What’s especially sad about the controversy surrounding the publication of Love Wins is that one book, asking difficult, age-old questions about heaven, hell and God’s grace, could spark such outrage in the Christian community, while very public homophobic expressions of hatred towards gays, and frequent anti-Muslim and anti-atheist sentiments – both expressed in churches – do not provoke such a fiery response. Have Christians, perhaps, become so caught up in disputes over doctrinal differences, over denominational divides, over theological issues that have little relevance outside seminaries, that we have forgotten the central message of Jesus’ story, “the love of God for every single one of us”, as Bell points out?

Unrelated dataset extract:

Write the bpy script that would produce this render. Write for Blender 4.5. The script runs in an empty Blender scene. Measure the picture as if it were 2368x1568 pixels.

Love Wins is a book of questions, and a book of suggestions of ways in which those questions could be answered. Perhaps it does fall within the framework of ‘postmodernist Christianity’, but it should not be discarded, unread, simply because it dares to ask those questions. At a time in the western world when many refuse outright to be associated with any form of religion, perhaps – as critical readers, as thinkers, as concerned adherents of a particular faith in a multicultural, multi-religious world – we should be taking note of the issues raised in books like Love Wins. We might not endorse or agree with Rob Bell’s ideas, but that is no reason to dismiss them outright, nor forget that the path to true belief traverses the valleys of questioning and the hills of understanding.